- [Given problem]: Copy out all lines that hold "scene".

++++++++++

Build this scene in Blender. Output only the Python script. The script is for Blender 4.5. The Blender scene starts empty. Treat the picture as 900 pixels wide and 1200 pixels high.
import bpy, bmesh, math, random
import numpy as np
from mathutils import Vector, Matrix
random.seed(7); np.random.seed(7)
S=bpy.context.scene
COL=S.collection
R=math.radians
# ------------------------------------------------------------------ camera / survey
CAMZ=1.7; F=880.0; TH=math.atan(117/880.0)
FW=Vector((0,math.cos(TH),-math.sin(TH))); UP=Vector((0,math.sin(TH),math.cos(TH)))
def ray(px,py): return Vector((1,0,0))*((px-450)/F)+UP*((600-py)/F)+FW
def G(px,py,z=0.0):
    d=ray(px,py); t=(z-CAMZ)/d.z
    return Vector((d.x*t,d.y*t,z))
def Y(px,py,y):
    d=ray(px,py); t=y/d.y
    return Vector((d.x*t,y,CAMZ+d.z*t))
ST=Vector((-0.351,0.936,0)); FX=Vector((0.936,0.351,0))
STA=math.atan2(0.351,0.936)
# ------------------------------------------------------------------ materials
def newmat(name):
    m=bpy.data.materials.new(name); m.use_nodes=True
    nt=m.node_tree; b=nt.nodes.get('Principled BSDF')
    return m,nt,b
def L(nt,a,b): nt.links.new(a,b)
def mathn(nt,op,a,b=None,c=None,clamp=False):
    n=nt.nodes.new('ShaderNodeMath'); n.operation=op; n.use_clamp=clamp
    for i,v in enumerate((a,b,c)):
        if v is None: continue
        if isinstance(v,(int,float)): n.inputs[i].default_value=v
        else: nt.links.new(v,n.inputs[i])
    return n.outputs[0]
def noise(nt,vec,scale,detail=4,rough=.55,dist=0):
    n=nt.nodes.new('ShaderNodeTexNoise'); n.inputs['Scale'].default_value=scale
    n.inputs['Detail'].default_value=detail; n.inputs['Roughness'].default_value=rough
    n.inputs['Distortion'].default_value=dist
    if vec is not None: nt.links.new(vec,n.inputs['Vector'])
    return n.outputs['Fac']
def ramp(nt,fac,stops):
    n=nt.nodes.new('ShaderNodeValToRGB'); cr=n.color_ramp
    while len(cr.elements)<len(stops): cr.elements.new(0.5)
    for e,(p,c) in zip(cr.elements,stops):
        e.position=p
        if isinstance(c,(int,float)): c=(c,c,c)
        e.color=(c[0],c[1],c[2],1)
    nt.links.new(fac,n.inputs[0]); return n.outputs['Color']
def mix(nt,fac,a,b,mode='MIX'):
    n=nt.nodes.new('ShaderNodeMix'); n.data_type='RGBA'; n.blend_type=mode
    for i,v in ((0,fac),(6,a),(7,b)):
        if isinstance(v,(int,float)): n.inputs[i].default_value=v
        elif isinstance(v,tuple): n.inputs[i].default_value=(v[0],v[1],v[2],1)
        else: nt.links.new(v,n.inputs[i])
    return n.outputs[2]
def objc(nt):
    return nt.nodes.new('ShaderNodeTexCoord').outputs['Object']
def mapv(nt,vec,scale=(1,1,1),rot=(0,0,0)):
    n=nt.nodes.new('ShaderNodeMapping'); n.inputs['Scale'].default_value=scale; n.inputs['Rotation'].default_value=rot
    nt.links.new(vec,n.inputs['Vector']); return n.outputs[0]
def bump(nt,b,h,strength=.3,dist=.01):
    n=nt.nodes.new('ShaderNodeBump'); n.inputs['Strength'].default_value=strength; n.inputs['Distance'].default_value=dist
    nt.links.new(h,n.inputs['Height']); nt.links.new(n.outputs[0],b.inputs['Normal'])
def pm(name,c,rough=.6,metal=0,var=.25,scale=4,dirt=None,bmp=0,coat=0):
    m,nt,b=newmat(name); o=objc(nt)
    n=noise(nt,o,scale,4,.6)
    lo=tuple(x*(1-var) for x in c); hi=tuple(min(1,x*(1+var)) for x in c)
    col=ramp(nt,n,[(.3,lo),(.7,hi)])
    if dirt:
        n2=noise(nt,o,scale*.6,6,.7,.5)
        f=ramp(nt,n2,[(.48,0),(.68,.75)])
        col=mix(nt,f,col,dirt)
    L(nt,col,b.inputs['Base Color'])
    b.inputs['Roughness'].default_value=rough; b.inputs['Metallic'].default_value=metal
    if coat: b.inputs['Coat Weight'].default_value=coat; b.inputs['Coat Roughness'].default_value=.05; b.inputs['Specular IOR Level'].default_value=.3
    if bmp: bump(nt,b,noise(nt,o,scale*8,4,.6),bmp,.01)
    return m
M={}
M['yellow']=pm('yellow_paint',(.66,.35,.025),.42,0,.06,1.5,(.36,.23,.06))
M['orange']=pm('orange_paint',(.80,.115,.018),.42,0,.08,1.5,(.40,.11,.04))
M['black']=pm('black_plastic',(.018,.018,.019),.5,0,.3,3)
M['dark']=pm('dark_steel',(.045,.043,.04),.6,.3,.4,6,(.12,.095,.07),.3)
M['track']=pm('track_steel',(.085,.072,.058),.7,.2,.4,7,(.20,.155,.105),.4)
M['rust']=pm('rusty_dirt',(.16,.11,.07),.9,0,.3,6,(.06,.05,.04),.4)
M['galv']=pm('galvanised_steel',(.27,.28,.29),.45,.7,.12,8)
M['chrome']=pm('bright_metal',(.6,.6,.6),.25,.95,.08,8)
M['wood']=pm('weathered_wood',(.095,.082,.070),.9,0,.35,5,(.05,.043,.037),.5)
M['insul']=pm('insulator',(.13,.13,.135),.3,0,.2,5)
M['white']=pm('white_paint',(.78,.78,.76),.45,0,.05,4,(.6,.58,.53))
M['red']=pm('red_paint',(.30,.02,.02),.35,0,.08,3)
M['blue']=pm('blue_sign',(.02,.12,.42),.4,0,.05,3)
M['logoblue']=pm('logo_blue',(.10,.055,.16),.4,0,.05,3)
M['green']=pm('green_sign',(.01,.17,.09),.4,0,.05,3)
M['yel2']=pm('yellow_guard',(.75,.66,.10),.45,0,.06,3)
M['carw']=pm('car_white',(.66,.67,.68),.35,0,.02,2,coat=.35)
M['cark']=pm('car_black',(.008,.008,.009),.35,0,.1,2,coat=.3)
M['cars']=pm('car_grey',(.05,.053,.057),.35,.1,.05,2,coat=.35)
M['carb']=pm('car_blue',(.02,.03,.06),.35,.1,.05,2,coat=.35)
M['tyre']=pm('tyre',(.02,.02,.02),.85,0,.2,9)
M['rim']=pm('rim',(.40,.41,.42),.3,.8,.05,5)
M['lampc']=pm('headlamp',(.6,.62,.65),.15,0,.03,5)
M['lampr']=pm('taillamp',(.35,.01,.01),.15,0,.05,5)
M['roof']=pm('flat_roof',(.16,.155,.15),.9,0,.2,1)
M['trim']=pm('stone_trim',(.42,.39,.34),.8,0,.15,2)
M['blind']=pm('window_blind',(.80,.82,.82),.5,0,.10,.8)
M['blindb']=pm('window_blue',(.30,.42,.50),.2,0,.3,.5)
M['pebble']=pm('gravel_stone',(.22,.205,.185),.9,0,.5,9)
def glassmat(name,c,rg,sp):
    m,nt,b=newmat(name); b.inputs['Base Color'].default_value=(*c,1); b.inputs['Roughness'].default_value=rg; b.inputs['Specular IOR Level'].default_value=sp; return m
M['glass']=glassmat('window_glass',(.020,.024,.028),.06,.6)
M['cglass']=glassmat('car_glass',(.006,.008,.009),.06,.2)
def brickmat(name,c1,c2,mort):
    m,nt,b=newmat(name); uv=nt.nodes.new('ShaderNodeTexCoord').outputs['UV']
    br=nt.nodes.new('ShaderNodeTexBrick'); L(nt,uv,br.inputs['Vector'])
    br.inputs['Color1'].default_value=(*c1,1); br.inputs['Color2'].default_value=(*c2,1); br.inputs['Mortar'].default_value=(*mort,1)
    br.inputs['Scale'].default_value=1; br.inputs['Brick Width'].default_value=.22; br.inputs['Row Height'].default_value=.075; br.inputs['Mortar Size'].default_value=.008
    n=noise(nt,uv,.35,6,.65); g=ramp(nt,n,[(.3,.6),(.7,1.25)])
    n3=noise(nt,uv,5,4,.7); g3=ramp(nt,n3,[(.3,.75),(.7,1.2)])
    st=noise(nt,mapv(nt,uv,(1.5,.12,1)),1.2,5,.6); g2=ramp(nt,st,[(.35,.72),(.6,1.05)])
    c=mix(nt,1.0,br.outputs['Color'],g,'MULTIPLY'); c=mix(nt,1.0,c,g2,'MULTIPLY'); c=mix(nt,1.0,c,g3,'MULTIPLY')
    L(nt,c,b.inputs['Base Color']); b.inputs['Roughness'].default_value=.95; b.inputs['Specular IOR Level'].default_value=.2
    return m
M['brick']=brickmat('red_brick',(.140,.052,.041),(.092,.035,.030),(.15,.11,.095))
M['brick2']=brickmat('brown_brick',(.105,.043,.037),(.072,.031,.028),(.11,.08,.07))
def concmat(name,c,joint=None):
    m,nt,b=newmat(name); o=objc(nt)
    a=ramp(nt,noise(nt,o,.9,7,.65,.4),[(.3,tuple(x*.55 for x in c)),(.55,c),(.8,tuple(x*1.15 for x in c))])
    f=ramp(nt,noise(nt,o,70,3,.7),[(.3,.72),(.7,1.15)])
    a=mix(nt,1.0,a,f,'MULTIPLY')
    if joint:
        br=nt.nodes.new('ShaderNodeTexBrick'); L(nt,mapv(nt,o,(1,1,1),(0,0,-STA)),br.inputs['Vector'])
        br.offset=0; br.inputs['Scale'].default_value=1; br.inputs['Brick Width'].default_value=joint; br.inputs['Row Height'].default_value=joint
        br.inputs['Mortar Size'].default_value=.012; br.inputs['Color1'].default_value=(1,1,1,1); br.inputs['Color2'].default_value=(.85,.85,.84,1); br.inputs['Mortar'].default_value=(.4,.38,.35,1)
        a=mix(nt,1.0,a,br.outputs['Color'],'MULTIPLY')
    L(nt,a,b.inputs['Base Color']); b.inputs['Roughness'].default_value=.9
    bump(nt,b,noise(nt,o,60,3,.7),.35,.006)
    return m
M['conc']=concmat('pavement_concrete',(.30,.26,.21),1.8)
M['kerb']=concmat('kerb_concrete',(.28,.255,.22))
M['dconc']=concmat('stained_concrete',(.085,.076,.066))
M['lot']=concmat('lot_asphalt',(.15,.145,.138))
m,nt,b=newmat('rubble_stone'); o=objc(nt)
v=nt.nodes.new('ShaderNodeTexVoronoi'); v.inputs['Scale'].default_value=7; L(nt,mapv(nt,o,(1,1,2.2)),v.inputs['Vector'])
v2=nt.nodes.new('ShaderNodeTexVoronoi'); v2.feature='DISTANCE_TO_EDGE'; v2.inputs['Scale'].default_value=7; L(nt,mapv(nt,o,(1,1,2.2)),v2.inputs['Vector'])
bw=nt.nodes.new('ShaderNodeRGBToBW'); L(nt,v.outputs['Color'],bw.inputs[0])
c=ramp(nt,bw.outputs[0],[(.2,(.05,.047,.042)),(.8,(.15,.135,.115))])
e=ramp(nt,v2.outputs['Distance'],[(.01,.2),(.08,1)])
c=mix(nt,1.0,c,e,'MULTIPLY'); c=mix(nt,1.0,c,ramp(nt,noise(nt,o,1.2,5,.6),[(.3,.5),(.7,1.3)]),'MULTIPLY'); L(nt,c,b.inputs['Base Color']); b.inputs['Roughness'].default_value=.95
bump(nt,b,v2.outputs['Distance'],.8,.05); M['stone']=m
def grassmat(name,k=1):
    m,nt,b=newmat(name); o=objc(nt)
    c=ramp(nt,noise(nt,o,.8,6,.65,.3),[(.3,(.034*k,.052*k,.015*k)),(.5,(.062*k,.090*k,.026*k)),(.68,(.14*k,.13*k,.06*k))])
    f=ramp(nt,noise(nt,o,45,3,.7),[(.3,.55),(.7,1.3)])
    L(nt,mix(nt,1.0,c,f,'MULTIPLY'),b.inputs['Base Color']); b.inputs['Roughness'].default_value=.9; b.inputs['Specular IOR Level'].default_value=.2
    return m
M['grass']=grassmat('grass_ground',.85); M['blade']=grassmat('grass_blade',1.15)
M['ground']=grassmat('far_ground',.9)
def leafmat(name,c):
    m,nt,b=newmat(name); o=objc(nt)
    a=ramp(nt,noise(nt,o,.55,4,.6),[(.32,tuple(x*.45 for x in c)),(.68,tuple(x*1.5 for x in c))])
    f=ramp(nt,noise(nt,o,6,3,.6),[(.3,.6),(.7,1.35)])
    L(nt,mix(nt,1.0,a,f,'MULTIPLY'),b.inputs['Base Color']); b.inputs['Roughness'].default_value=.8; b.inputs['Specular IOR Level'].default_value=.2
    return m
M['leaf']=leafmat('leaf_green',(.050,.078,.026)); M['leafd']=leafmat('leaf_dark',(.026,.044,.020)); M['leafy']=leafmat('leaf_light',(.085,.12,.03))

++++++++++

- [Task solution]:
Build this scene in Blender. Output only the Python script. The script is for Blender 4.5. The Blender scene starts empty. Treat the picture as 900 pixels wide and 1200 pixels high.
S=bpy.context.scene